Demon’s story starts with his birth and takes us through his boyhood, his friendships, enemies, foster care, first love, football stardom, hope, disappointment, injury, pain … . It begins, “First, I got myself born. A decent crowd was on hand to watch, and they’ve always given me that much: the worst of the job was up to me, my mother being let’s just say out of it.”
There are dark and troubling themes here, the most pronounced being drug addiction and poverty, which run rampant in the lives of most of Demon’s community, along with abuse, negligence and neglect, yet the voice of Demon himself somehow holds steady and strong; warm, insuppressible and, even in the very lowest of times, humorous. One of Demon’s superpowers (besides, as it turns out, football) is a talent for drawing — specifically creating superheroes and comic strips. Over the course of the novel, one comes to feel that, despite his weaknesses, failings, misfortune and plain downright bad luck, Demon is himself a superhero. His wit, his lifeforce and his resilient spirit will stay with me for a long time. At least I hope they will. This book is a must read. Highly recommend.
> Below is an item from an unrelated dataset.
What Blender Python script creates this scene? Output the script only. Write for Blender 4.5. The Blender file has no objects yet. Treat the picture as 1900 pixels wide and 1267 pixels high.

Another book, which lay tucked in an embarrassingly tall stack in my bedroom for a long time before I finally picked it up and started reading it, is Sigh, Gone: A Misfit’s Memoir of Great Books, Punk Rock, and the Fight to Fit In by Phuc Tran. Did I read a review of this book at some point? Was I drawn to is cover? Honestly, I don’t remember. However it happened, I am so glad I read it.
Like Demon Copperhead, Phuc is an engaging and resilient narrator. He was a toddler in 1975 when he and his extended family fled the fall of Saigon. After spending time in a refugee camp, the Lutheran Church helped relocate his family to a small town in south-central Pennsylvania, where they basically stood out like sore thumbs in the all-American white community. Tran writes, “Random strangers had saved us. And random strangers were cruel to us, too.”
Critics have called Tran’s writing “loose and rambling,” but I found his style to be companionable, fresh and refreshing. Gamboling might be a good word to describe it. The chapters are named after famous books, because one of the things that saves the narrator from loneliness and despair, besides skateboarding and punk rock, is: books.
At one point the author tells us how one day while working as a page at the local library, he came upon a discarded copy of Clifton Fadiman’s The Lifetime Reading Plan, which “listed and summarized all the books that (the author) thought educated, cultured Americans should read over their lifetime, beginning with the Bible and ending with Solzhenitsyn.” He bought it. “The Plan,” he writes, “would be the most powerful cannon in my war for assimilation.”
Phuc read what he could in no particular order: Flaubert, Twain, Kerouac, Bronte, Kafka, Thurber, Shakespeare …
“But in the course of reading great books, something happened,” he writes. “My reading molded me, the tool hammering its hand into shape. By some miracle — and by miracle, I mean great teachers — I pushed past the shallowness and stupidity of my own motivations. I fell in love with the actual literature and the actual ideas of great literature. As an immigrant, as a Vietnamese kid, as a poor kid, I had collected so many scarlet letters of alienation that I connected profoundly to the great works. … The snarl of my journey was untangled and laid out clearly by books.”
Author Sara Corbett comments that Sigh, Gone is “the great American nerd-punk boyhood memoir, a story that’s rollicking and laugh-out-loud funny while also offering a piercingly profound look at race, the challenges of assimilation, and the inherently defiant act of growing up. … I’ll follow this writer anywhere.”
I completely agree and couldn’t have said it better myself. And speaking of following this writer anywhere, I have never ever in my life had any desire for a tattoo, but I confess I am seriously thinking of getting one. Why? Because Phuc Tran runs a state-of-the-art tattoo parlor in Portland, Maine. Tsunami Tattoo, 583 Forest Avenue. If you read this book, let me know; you might want to join me on a road trip. Maybe we can get a twofer.
That’s enough for today. So many books, so little time. Please stay warm and maybe scan the internet for some plane tickets to someplace warmer. In the meantime, hand and toe warmers make a big difference. Along with a roaring fire and a good book. Bye for now.